* start Source material *

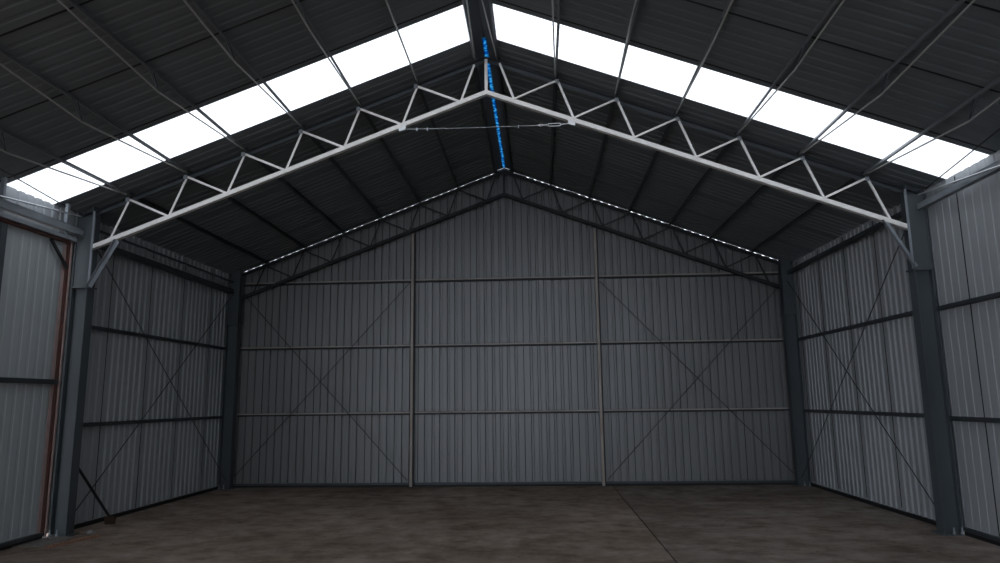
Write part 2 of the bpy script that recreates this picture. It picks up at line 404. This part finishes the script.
# ------------------------------------------------------------------ eave beams
def eave_beam(s, y0, y1, zb, zt, m, label, lattice=False, rod=None, posts=()):
    t = thing('eave_beam', (s*5.40, (y0+y1)/2, zb), label, 'beam', 'eave beams')
    bm = bmesh.new(); h = zt-zb
    for a in ((5.37, zb, 5.376, zt), (5.37, zb, 5.43, zb+.006), (5.37, zt-.006, 5.43, zt)):
        box(bm, (s*a[0], y0, a[1]), (s*a[2], y1, a[3]))
    link('channel', bm, m, parent=t)
    if lattice:
        bm = bmesh.new(); box(bm, (s*5.37, y0, zt+.13), (s*5.41, y1, zt+.155)); link('upper_rail', bm, m, parent=t)
        n = 14; pts = [Vector((s*5.385, y0 + (y1-y0)*i/n, zt if i % 2 else zt+.14)) for i in range(n+1)]
        bm = bmesh.new(); path(bm, pts, .007, 6); link('lattice_rod', bm, M_TROD, parent=t)
    if rod:
        bm = bmesh.new(); path(bm, [Vector(p) for p in rod], .011, 8); link('tension_rod', bm, M_ROD, parent=t)
    for y in posts:
        bm = bmesh.new(); box(bm, (s*5.38, y-.02, 3.72), (s*5.42, y+.02, zroof(5.4)-.02)); link('hanger', bm, m, parent=t)
    return t
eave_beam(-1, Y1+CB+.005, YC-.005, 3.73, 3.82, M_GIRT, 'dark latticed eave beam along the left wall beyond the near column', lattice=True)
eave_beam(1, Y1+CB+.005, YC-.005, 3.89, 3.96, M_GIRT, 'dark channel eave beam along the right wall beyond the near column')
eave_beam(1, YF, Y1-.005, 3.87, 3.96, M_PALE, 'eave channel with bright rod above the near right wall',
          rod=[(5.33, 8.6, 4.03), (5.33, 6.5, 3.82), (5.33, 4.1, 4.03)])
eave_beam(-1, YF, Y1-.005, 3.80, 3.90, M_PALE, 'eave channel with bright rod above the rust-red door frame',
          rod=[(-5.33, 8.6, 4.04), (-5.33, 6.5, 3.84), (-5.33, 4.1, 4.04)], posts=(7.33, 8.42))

# ------------------------------------------------------------------ girts
def girt(p0, p1, inward, m, label, group, h=.05, d=.055, lip=False):
    """channel lying on its web: open towards the wall"""
    p0, p1 = Vector(p0), Vector(p1); bm = bmesh.new(); iv = Vector(inward)
    dr = (p1-p0)
    # web faces the room, two flanges run back to the sheet
    for u0, u1, v0, v1 in ((d-.006, d, 0 if lip else -h/2, h/2), (0, d if not lip else d*.6, -h/2, -h/2+.005), (0, d, h/2-.005, h/2)):
        a = p0 + iv*u0 + Vector((0, 0, v0)); b = p1 + iv*u1 + Vector((0, 0, v1)); box(bm, a, b)
    mid = (p0+p1)/2
    return tag(link('wall_girt', bm, m, origin=tuple(mid)), label, 'girt', group)
for z, nm in ((1.34, 'lower'), (2.65, 'upper')):
    girt((-W2+.004, Y1+CB+.003, z), (-W2+.004, YC-.003, z), (1, 0, 0), M_GIRT, '%s dark girt on the left wall between near column and corner' % nm, 'left wall girts')
    girt((W2-.004, Y1+CB+.003, z), (W2-.004, YC-.003, z), (-1, 0, 0), M_GIRT, '%s dark girt on the right wall between near column and corner' % nm, 'right wall girts')
    girt((W2-.004, YF, z-.02), (W2-.004, Y1-.003, z-.02), (-1, 0, 0), M_GIRT, '%s girt on the right wall in front of the near column' % nm, 'front right wall girts')
MX = (-1.84, 1.775)
for z, nm in ((1.37, 'bottom'), (2.66, 'middle'), (3.955, 'top')):
    for x0, x1, where, m in ((-CI-.01, MX[0]-.03, 'left', M_LIT_RUSTY), (MX[0]+.03, MX[1]-.03, 'centre', M_LIT_RUSTY), (MX[1]+.03, CI+.01, 'right', M_LIT_RUSTY)):
        g = girt((x0, YE-.004, z), (x1, YE-.004, z), (0, -1, 0), M_DARK, '%s of three girts on the %s panel of the back wall' % (nm, where), 'back wall girts', h=.06)
        bm = bmesh.new(); box(bm, (x0, YE-.070, z), (x1, YE-.0595, z+.027)); link('lit_lip', bm, M_LIT_RUSTY, parent=g)  # lit upper edge put in as paler lip, shade below as dark body

# ------------------------------------------------------------------ wind posts on the back wall
def post(x, label):
    t = thing('wall_post', (x, YE-.09, 0), label, 'post', 'back wall posts')
    bm = bmesh.new(); zt = zchord(abs(x))-.035
    sweep(bm, rect(.052, .062), (x, YE-.095, .008), (x, YE-.095, zt), (1, 0, 0)); link('tube', bm, M_POST, parent=t, bevel=.006)
    bm = bmesh.new(); box(bm, (x+.027, YE-.126, .008), (x+.05, YE-.06, zt)); link('dark_side_strip', bm, M_DARK, parent=t)  # narrow dark strip along the right side of the tube
    bm = bmesh.new(); box(bm, (x-.06, YE-.15, 0), (x+.06, YE-.058, .008)); link('base_plate', bm, M_GIRT, parent=t)
    bm = bmesh.new(); box(bm, (x-.06, YE-.135, zt-.01), (x+.06, YE-.13, zt+.05)); link('top_cleat', bm, M_GIRT, parent=t)
    return t
post(MX[0], 'slim steel post on the back wall left of centre')
post(MX[1], 'slim steel post on the back wall right of centre')

# ------------------------------------------------------------------ cross bracing rods
def brace(p0, p1, label, group, r=.0075):
    bm = bmesh.new(); tube(bm, p0, p1, r, 8)
    return tag(link('brace_rod', bm, M_BRACE, origin=p0), label, 'brace', group)
yb = YE-.145
brace((-5.23, yb, 3.74), (-1.90, yb, .12), 'brace rod on back wall left panel falling towards the left post', 'back wall cross braces')
brace((-5.23, yb-.022, .22), (-1.88, yb-.022, 3.90), 'brace rod on back wall left panel rising towards the left post', 'back wall cross braces')
brace((5.23, yb, .22), (1.83, yb, 3.86), 'brace rod on back wall right panel rising towards the right post', 'back wall cross braces')
brace((5.23, yb-.022, 3.68), (1.85, yb-.022, .12), 'brace rod on back wall right panel falling towards the right post', 'back wall cross braces')
for s, side in ((-1, 'left'), (1, 'right')):
    brace((s*5.33, Y1+CB+.005, 3.74), (s*5.33, YC-.005, .16), 'brace rod on the %s wall falling towards the back corner' % side, 'side wall cross braces')
    brace((s*5.352, Y1+CB+.005, .16), (s*5.352, YC-.005, 3.76), 'brace rod on the %s wall rising towards the back corner' % side, 'side wall cross braces')

for s, side in ((-1, 'left'), (1, 'right')):
    bm = bmesh.new(); p0 = (s*5.45, 8.66, zroof(5.45)-.05); p1 = (s*4.90, 3.9, zroof(4.9)-.05); tube(bm, p0, p1, .008, 8)
    tag(link('roof_brace_rod', bm, M_BRACE, origin=p0), 'thin rod crossing the lowest corner of the %s skylight above the eave' % side, 'brace', 'roof brace rods')

# ------------------------------------------------------------------ tie cable with turnbuckle under the truss apex
XC = 1.13; zc = 5.165
t = thing('tie_cable', (0, Y1-.02, zc), 'thin steel tie cable with turnbuckle strung below the near truss apex', 'cable')
yc = Y1 - .018
for s in (-1, 1):
    bm = bmesh.new(); zz = zchord(XC)-.031
    vs = [(s*(XC-.06), zz+.015), (s*(XC+.035), zz-.02), (s*(XC+.03), zz-.06), (s*(XC-.055), zz-.035)]
    A = [bm.verts.new((a, yc-.004, b)) for a, b in vs]; B = [bm.verts.new((a, yc+.016, b)) for a, b in vs]
    for i in range(4): bm.faces.new((A[i], A[(i+1) % 4], B[(i+1) % 4], B[i]))
    bm.faces.new(A[::-1]); bm.faces.new(B); link('cleat', bm, M_PLATE, parent=t)['label'] = 'bright zinc end cleat'
def zcab(x): return 5.150 - .012*(1-(x/XC)**2)
bm = bmesh.new(); pts = [Vector((-XC+.03+(2*XC-.44)*i/12, yc, 0)) for i in range(13)]
for q in pts: q.z = zcab(q.x)
path(bm, pts, .0055, 6); link('cable', bm, M_ROD, parent=t)
for x in (-.92, -.78, .42):
    bm = bmesh.new(); box(bm, (x-.008, yc-.012, zcab(x)-.03), (x+.008, yc+.012, zcab(x)+.012)); link('cable_clamp', bm, M_ROD, parent=t)
bm = bmesh.new()
z0 = zcab(.72)
path(bm, [Vector((.68, yc, z0)), Vector((.715, yc, z0+.017)), Vector((.75, yc, z0)), Vector((.715, yc, z0-.017)), Vector((.68, yc, z0))], .005, 6)
tube(bm, (.75, yc, z0), (.80, yc, z0), .007)
path(bm, [Vector((.80, yc, z0)), Vector((.82, yc, z0+.018)), Vector((.96, yc, z0+.018)), Vector((.98, yc, z0)), Vector((.96, yc, z0-.018)), Vector((.82, yc, z0-.018)), Vector((.80, yc, z0))], .006, 6)
tube(bm, (.98, yc, z0), (1.09, yc, z0+.01), .006); tube(bm, (.66, yc, z0), (.70, yc, z0), .0055)
link('turnbuckle', bm, M_PLATE, parent=t)

# ------------------------------------------------------------------ sheeted door with rust-red frame in the near left wall
door = bpy.data.objects.new('door_1', None); COL.objects.link(door); door.location = (-5.44, 6.2, 0); door['kind'] = 'structure'
DY0, DY1, DT = YF, 8.60, 3.70
bm = bmesh.new()
sheet(bm, profile(DY0, DY1-.02, 7.47, depth=.005, seam_every=9999), lambda a, d: (-5.462-d, a, .06), lambda a, d: (-5.462-d, a, DT-.02))
o = link('door_sheet', bm, M_DOOR, parent=door); solidify(o, .002)
bm = bmesh.new(); box(bm, (-5.455, DY1-.055, .03), (-5.425, DY1-.005, DT)); link('door_jamb', bm, M_PRIMER, parent=door, bevel=.004)
bm = bmesh.new(); box(bm, (-5.425, DY1-.02, .03), (-5.41, DY1, DT)); link('jamb_edge', bm, M_PINK, parent=door)
bm = bmesh.new(); box(bm, (-5.458, DY1-.115, .06), (-5.452, DY1-.057, DT-.045)); link('jamb_flange', bm, M_PINK, parent=door)
bm = bmesh.new(); box(bm, (-5.455, DY0, DT-.035), (-5.40, DY1-.057, DT)); link('door_head', bm, M_PRIMER, parent=door, bevel=.004)
bm = bmesh.new(); box(bm, (-5.455, DY0, DT+.003), (-5.37, DY1+.02, DT+.05)); link('door_track', bm, M_PALE, parent=door)
bm = bmesh.new(); sweep(bm, rect(.03, .03), (-5.42, 8.20, DT-.05), (-5.42, 8.54, 3.34), (1, 0, 0)); link('corner_brace', bm, M_DARK, parent=door)
bm = bmesh.new(); box(bm, (-5.455, DY0, 1.86), (-5.40, DY1-.057, 1.92)); link('door_rail', bm, M_GIRT, parent=door)
bm = bmesh.new(); box(bm, (-5.455, 7.38, .06), (-5.41, 7.47, DT-.047)); link('door_stile', bm, M_COL, parent=door)
bm = bmesh.new(); box(bm, (-5.455, DY0, .045), (-5.40, DY1-.057, .085)); link('bottom_rail', bm, M_GIRT, parent=door)

# ------------------------------------------------------------------ things on the floor by the left column
def rough(bm, amp):
    for v in bm.verts: v.co += Vector((random.uniform(-amp, amp), random.uniform(-amp, amp), random.uniform(-amp*.5, amp*.5)))
def slab(name, pts, z0, z1, m, label, cat):
    bm = bmesh.new(); A = [bm.verts.new((x, y, z0)) for x, y in pts]; B = [bm.verts.new((x, y, z1)) for x, y in pts]; n = len(pts)
    for i in range(n): bm.faces.new((A[i], A[(i+1) % n], B[(i+1) % n], B[i]))
    bm.faces.new(A[::-1]); bm.faces.new(B)
    c = (sum(p[0] for p in pts)/n, sum(p[1] for p in pts)/n, z0)
    return tag(link(name, bm, m, origin=c, bevel=.004), label, cat)
slab('footing_slab', [(-5.50, 8.10), (-5.12, 8.13), (-5.06, 8.45), (-5.12, 8.69), (-5.50, 8.69)], 0, .012, M_STONE, 'flat grey concrete scrap on the floor at the foot of the left column', 'slab')
slab('wooden_board', [(-5.04, 8.06), (-4.96, 8.05), (-4.80, 8.72), (-4.88, 8.74)], 0, .03, M_WOOD, 'short reddish wooden board lying on the floor by the left column', 'board')
def stone(loc, r, label):
    bm = bmesh.new(); bmesh.ops.create_icosphere(bm, subdivisions=2, radius=r); rough(bm, r*.22)
    for v in bm.verts: v.co.z *= .6
    zmin = min(v.co.z for v in bm.verts)
    for v in bm.verts: v.co.z -= zmin
    bmesh.ops.translate(bm, verts=bm.verts, vec=loc)
    return tag(link('concrete_lump', bm, M_STONE, origin=loc), label, 'rubble', 'rubble at the left column')
stone((-5.02, 8.86, 0), .055, 'larger concrete lump behind the reddish board at the left column')
stone((-5.09, 9.00, 0), .035, 'small concrete lump furthest behind the left column foot')
stone((-5.29, 8.50, .012), .03, 'pale small lump between rust-red door jamb and left column')

# broom leaning on the back of the column
t = thing('broom', (-5.26, 9.62, 0), 'black handled broom with brown head leaning behind the left column', 'broom')
H0, H1 = Vector((-5.255, 9.62, .09)), Vector((-5.40, 8.915, .95))
bm = bmesh.new(); tube(bm, H0, H1, .018, 10); link('handle', bm, M_HANDLE, parent=t)
bm = bmesh.new(); box(bm, (-5.32, 9.60, .06), (-5.18, 9.66, .10)); link('broom_head', bm, M_HEAD, parent=t, bevel=.008)
bm = bmesh.new()
for i in range(40):
    x = -5.315 + .13*(i % 20)/19; y = 9.615 + .03*(i//20)
    sweep(bm, rect(.010, .010), (x, y, .062), (x+random.uniform(-.012, .012), y+random.uniform(-.03, .01), .0), (1, 0, 0))
o = link('bristles', bm, M_BRISTLE, parent=t); o['kind'] = 'stuff'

* end Source material *

◆ Set task ◆
Restate exactly, please, only the lines between the start of the data and the line containing "4.04)], posts=(7.33, 8.42))", both ends included, skipping the pictures.

◆ Written response ◆
Write part 2 of the bpy script that recreates this picture. It picks up at line 404. This part finishes the script.
# ------------------------------------------------------------------ eave beams
def eave_beam(s, y0, y1, zb, zt, m, label, lattice=False, rod=None, posts=()):
    t = thing('eave_beam', (s*5.40, (y0+y1)/2, zb), label, 'beam', 'eave beams')
    bm = bmesh.new(); h = zt-zb
    for a in ((5.37, zb, 5.376, zt), (5.37, zb, 5.43, zb+.006), (5.37, zt-.006, 5.43, zt)):
        box(bm, (s*a[0], y0, a[1]), (s*a[2], y1, a[3]))
    link('channel', bm, m, parent=t)
    if lattice:
        bm = bmesh.new(); box(bm, (s*5.37, y0, zt+.13), (s*5.41, y1, zt+.155)); link('upper_rail', bm, m, parent=t)
        n = 14; pts = [Vector((s*5.385, y0 + (y1-y0)*i/n, zt if i % 2 else zt+.14)) for i in range(n+1)]
        bm = bmesh.new(); path(bm, pts, .007, 6); link('lattice_rod', bm, M_TROD, parent=t)
    if rod:
        bm = bmesh.new(); path(bm, [Vector(p) for p in rod], .011, 8); link('tension_rod', bm, M_ROD, parent=t)
    for y in posts:
        bm = bmesh.new(); box(bm, (s*5.38, y-.02, 3.72), (s*5.42, y+.02, zroof(5.4)-.02)); link('hanger', bm, m, parent=t)
    return t
eave_beam(-1, Y1+CB+.005, YC-.005, 3.73, 3.82, M_GIRT, 'dark latticed eave beam along the left wall beyond the near column', lattice=True)
eave_beam(1, Y1+CB+.005, YC-.005, 3.89, 3.96, M_GIRT, 'dark channel eave beam along the right wall beyond the near column')
eave_beam(1, YF, Y1-.005, 3.87, 3.96, M_PALE, 'eave channel with bright rod above the near right wall',
          rod=[(5.33, 8.6, 4.03), (5.33, 6.5, 3.82), (5.33, 4.1, 4.03)])
eave_beam(-1, YF, Y1-.005, 3.80, 3.90, M_PALE, 'eave channel with bright rod above the rust-red door frame',
          rod=[(-5.33, 8.6, 4.04), (-5.33, 6.5, 3.84), (-5.33, 4.1, 4.04)], posts=(7.33, 8.42))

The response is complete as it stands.